Short problem | Of the lines in the records that follow, how many include the word "Blender"? Answer with a bare number.

(Records from a collection)

------------------------

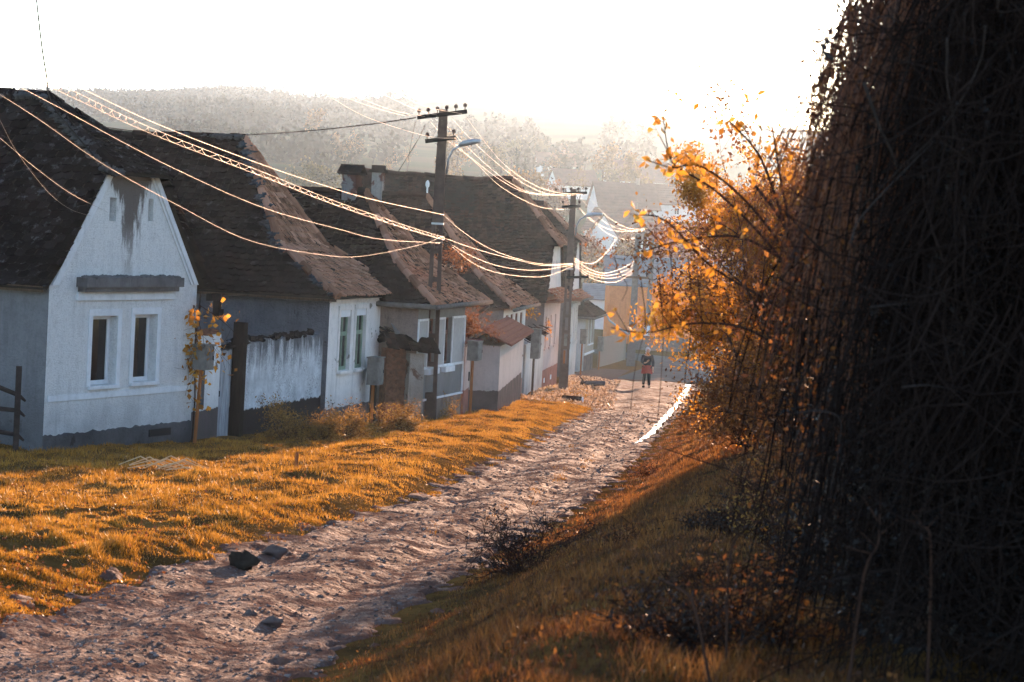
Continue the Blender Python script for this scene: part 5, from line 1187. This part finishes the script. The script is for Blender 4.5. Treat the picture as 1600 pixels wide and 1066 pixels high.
n = 2600; Yv = 19 + 60 * g.random(n) ** 1.4; Xv = np.maximum(facade_x(Yv) + .2, -.23 * Yv) ; Xv = Xv + (rl(Yv) + .3 - Xv) * g.random(n)
C = np.stack([Xv, Yv, terrain(Xv, Yv) + g.uniform(.03, .08, n)], 1); V, Fc, tt = leaves(C, .045, g.uniform(0, 1, n), 53, flat=.3, ratio=.6)
tag(arrmesh("leaf_litter", V, Fc, tt, M['leaf_rust']), "fallen brown leaves scattered over the golden verge", "leaf litter", kind='stuff')
n = 9000; Yl = g.uniform(78, 116, n); Xl = facade_x(Yl) + .1 + g.random(n) ** 1.5 * (rl(Yl) - facade_x(Yl)) * 1.15
C = np.stack([Xl, Yl, terrain(Xl, Yl) + .03], 1); V, Fc, tt = leaves(C, .11, g.uniform(0, 1, n), 12, flat=.35, ratio=.7)
tag(arrmesh("leaf_litter", V, Fc, tt, M['litter']), "fallen leaves lying before the pink house", "leaf litter", kind='stuff')

def rock(name, label, px, py, r, seed, mat_='stone', tint=.2, cat="stone"):
    p = gp(px, py); m = MB(); m.blob((0, 0, r[2] * .45), r, seed, tint, 14, 9, .55); o = m.build(name, M[mat_], None, True); o.location = (p[0], p[1], p[2] - .01); return tag(o, label, cat)
M['clod'] = simple("dark_earth", (.03, .022, .018), (.05, .04, .03), 8, .95, bscale=20, bstr=.8)
rock("earth_clod", "black lumpy clod of earth at the left edge of the road", 380, 884, (.15, .11, .10), 4, 'clod', cat="clod")
rock("stone", "grey stone at the grass edge just beyond the black clod", 430, 866, (.12, .09, .07), 5)
rock("stone", "rounded brown stone in the road nearer the camera, left of its pair", 390, 966, (.065, .05, .05), 6)
rock("stone", "long grey stone lying right of the rounded brown one in the road", 426, 974, (.085, .05, .045), 7, tint=.35)
rock("stone", "small stone on the road edge right of the grey one by the clod", 478, 872, (.055, .045, .04), 8)
p = gp(462, 732); m = MB(); m.tube([(0, 0, -.1), (.01, 0, .28)], [.035, .032], 8); o = m.build("wooden_peg", M['rust_wood']); o.location = p; tag(o, "short wooden peg stuck in the golden grass", "peg")
p = gp(925, 607); m = MB(); m.tube([(-.45, -.1, .1), (.5, .3, .14)], [.12, .1], 9); o = m.build("log", M['pier_white'], None, True); o.location = p; tag(o, "pale cut log lying by the dirt track beyond the second pole", "log")
p = gp(893, 627); m = MB(); m.tube([(-.3, 0, .12), (.35, -.2, .12)], [.13, .12], 10); o = m.build("log", M['bark'], None, True); o.location = p; e = MB(); e.tube([(.35, -.2, .12), (.365, -.205, .12)], [.118, .118], 10); e.build("cut_end", M['white_paint'], o); tag(o, "dark log with a bright cut end below the second pole", "log")
p = gp(908, 606); m = MB(); m.tube([(0, 0, 0), (.05, 0, .3), (-.1, .05, .45)], [.05, .04, .02], 6); m.tube([(0, 0, .1), (.2, 0, .25)], [.035, .015], 5); o = m.build("stump", M['bark'], None, True); o.location = p; tag(o, "small forked stump beside the pale log", "stump")
p = gp(225, 735); m = MB()
for i in range(13): a = rs.uniform(-.5, .5); x = rs.uniform(-.5, .4); y = rs.uniform(-.3, .3); m.tube([(x, y, .04), (x + .4 * math.cos(a), y + .4 * math.sin(a), .10 + rs.random() * .14), (x + .8 * math.cos(a), y + .8 * math.sin(a), .04)], [.008, .012, .005], 5, rs.random())
M['straw'] = simple('pale_straw', (.62, .46, .28), (.45, .32, .18), 9, .9)
o = m.build("brushwood", M['straw']); o.location = p; tag(o, "small heap of pale brushwood on the grass before the white gable", "brushwood")

# ------------------------------------------------------------------ the walking person
def skin_obj(name, verts, edges, radii, mat_, parent, sub=2):
    me = bpy.data.meshes.new(name); me.from_pydata(verts, edges, []); o = link(name, me, parent); me.materials.append(mat_)
    md = o.modifiers.new("skin", 'SKIN'); md.use_smooth_shade = True
    for i, r in enumerate(radii): me.skin_vertices[0].data[i].radius = (r, r) if not isinstance(r, tuple) else r
    me.skin_vertices[0].data[0].use_root = True
    s = o.modifiers.new("sub", 'SUBSURF'); s.levels = sub; s.render_levels = sub; return o
for nm, c in (('skin', (.42, .24, .17)), ('jacket', (.018, .018, .024)), ('skirt', (.30, .035, .03)), ('trousers', (.012, .012, .015)), ('scarf', (.55, .50, .50)), ('shoe', (.02, .016, .014))): M[nm] = simple("cloth_" + nm, c, tuple(q * .7 for q in c), 14, .85, bscale=40, bstr=.3)
p = gp(1009, 607); t = thing("person", "person in dark jacket, red skirt over black trousers and pale headscarf on the road", "person", p, math.radians(8)); t.scale = (1.04, 1.04, 1.04)
# facing -y (toward the camera), mid-stride
bv = [(0, 0, .92), (0, 0, 1.08), (0, -.01, 1.25), (0, -.01, 1.40), (0, -.02, 1.47), (0, -.03, 1.56), (0, -.035, 1.64),
      (-.17, 0, 1.36), (-.23, -.02, 1.12), (-.13, -.17, 1.08), (-.05, -.21, 1.13),
      (.17, 0, 1.36), (.25, .03, 1.10), (.24, -.10, .90), (.235, -.15, .82),
      (-.09, 0, .86), (-.10, -.05, .50), (-.10, .10, .12), (-.10, .02, .04), (.09, 0, .86), (.095, -.08, .48), (.10, -.16, .08), (.10, -.27, .03)]
be = [(0, 1), (1, 2), (2, 3), (3, 4), (4, 5), (5, 6), (3, 7), (7, 8), (8, 9), (9, 10), (3, 11), (11, 12), (12, 13), (13, 14), (0, 15), (15, 16), (16, 17), (17, 18), (0, 19), (19, 20), (20, 21), (21, 22)]
br = [.14, .13, .14, .13, .05, .075, .085, .065, .05, .038, .03, .065, .05, .038, .03, .085, .058, .04, .04, .085, .058, .04, .035]
skin_obj("body", bv, be, br, M['skin'], t)
jv = [(0, 0, .90), (0, 0, 1.08), (0, -.01, 1.25), (0, -.01, 1.41), (-.18, 0, 1.37), (-.24, -.02, 1.12), (-.145, -.16, 1.09), (.18, 0, 1.37), (.26, .03, 1.10), (.245, -.10, .91)]
skin_obj("jacket", jv, [(0, 1), (1, 2), (2, 3), (3, 4), (4, 5), (5, 6), (3, 7), (7, 8), (8, 9)], [(.18, .15), (.17, .15), (.18, .16), (.14, .13), .085, .07, .055, .085, .07, .055], M['jacket'], t)
m = MB(); n = 20; rows = [(.98, .19, .15), (.85, .21, .17), (.72, .23, .20), (.64, .245, .22)]; vs = []
for z, a, b in rows:
    for j in range(n): an = 2 * math.pi * j / n; k_ = 1 + .05 * math.sin(an * 6) * (1 - z); vs.append((a * k_ * math.cos(an), -.02 + b * k_ * math.sin(an), z + .015 * math.sin(an * 3)))
m.add(vs, [(i * n + j, i * n + (j + 1) % n, (i + 1) * n + (j + 1) % n, (i + 1) * n + j) for i in range(3) for j in range(n)]); m.build("skirt", M['skirt'], t, True)
tv = [(0, 0, .90), (-.09, 0, .84), (-.10, -.05, .50), (-.10, .10, .14), (.09, 0, .84), (.095, -.08, .48), (.10, -.155, .10)]
skin_obj("trousers", tv, [(0, 1), (1, 2), (2, 3), (0, 4), (4, 5), (5, 6)], [.15, .10, .075, .06, .10, .075, .06], M['trousers'], t)
m = MB(); m.blob((-.10, .04, .055), (.055, .13, .06), 2, rough=.05, nu=12, nv=8); m.blob((.10, -.22, .05), (.055, .13, .055), 3, rough=.05, nu=12, nv=8); m.build("shoes", M['shoe'], t, True)
m = MB(); m.blob((0, -.01, 1.635), (.108, .115, .125), 5, rough=.06, nu=14, nv=10); m.blob((0, .07, 1.53), (.08, .06, .1), 6, rough=.1, nu=12, nv=8); m.build("headscarf", M['scarf'], t, True)
m = MB(); m.blob((0, -.105, 1.60), (.068, .045, .085), 7, rough=.03, nu=14, nv=10); m.blob((0, -.155, 1.59), (.013, .018, .022), 8, rough=0, nu=8, nv=6)
f = m.build("face", M['skin'], t, True)
m = MB(); m.blob((-.028, -.145, 1.62), (.011, .008, .007), 1, rough=0, nu=8, nv=6); m.blob((.028, -.145, 1.62), (.011, .008, .007), 1, rough=0, nu=8, nv=6); m.blob((0, -.147, 1.555), (.024, .006, .006), 1, rough=0, nu=8, nv=6); m.build("eyes_and_mouth", M['shoe'], f)
for (c, d) in (((-.05, -.21, 1.13), (.6, -.25, .75)), ((.235, -.15, .82), (-.05, -.3, -1))):      # hands: palm joined to the wrist, four fingers and a thumb
    c = np.array(c); d = np.array(d); d = d / np.linalg.norm(d); s = np.cross(d, (0, -1, 0)); s /= np.linalg.norm(s); hv = [c - d * .02, c + d * .05]; he_ = [(0, 1)]; hr_ = [.024, .028]
    for i, L in enumerate((.062, .072, .067, .052)):
        b0 = c + d * .07 + s * (-.027 + .018 * i); k0 = len(hv); hv += [b0, b0 + d * L * .55 + np.array([0, -.01, 0]), b0 + d * L + np.array([0, -.03, 0])]; he_ += [(1, k0), (k0, k0 + 1), (k0 + 1, k0 + 2)]; hr_ += [.010, .009, .007]
    k0 = len(hv); b0 = c + d * .03 - s * .035; hv += [b0, b0 - s * .015 + d * .035]; he_ += [(1, k0), (k0, k0 + 1)]; hr_ += [.012, .009]
    skin_obj("hand", [tuple(q) for q in hv], he_, hr_, M['skin'], t, 1)

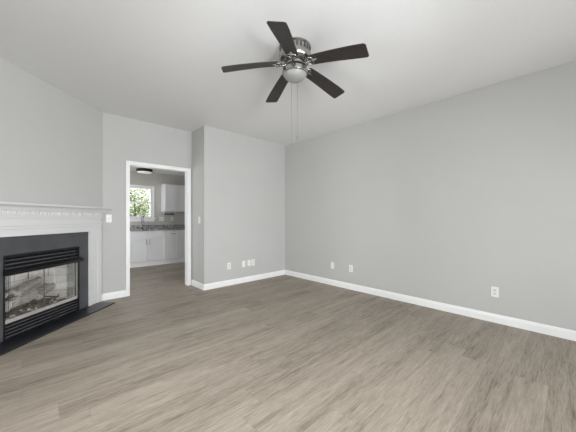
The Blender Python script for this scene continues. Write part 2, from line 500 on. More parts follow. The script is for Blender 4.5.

------------------------

Finished task | 2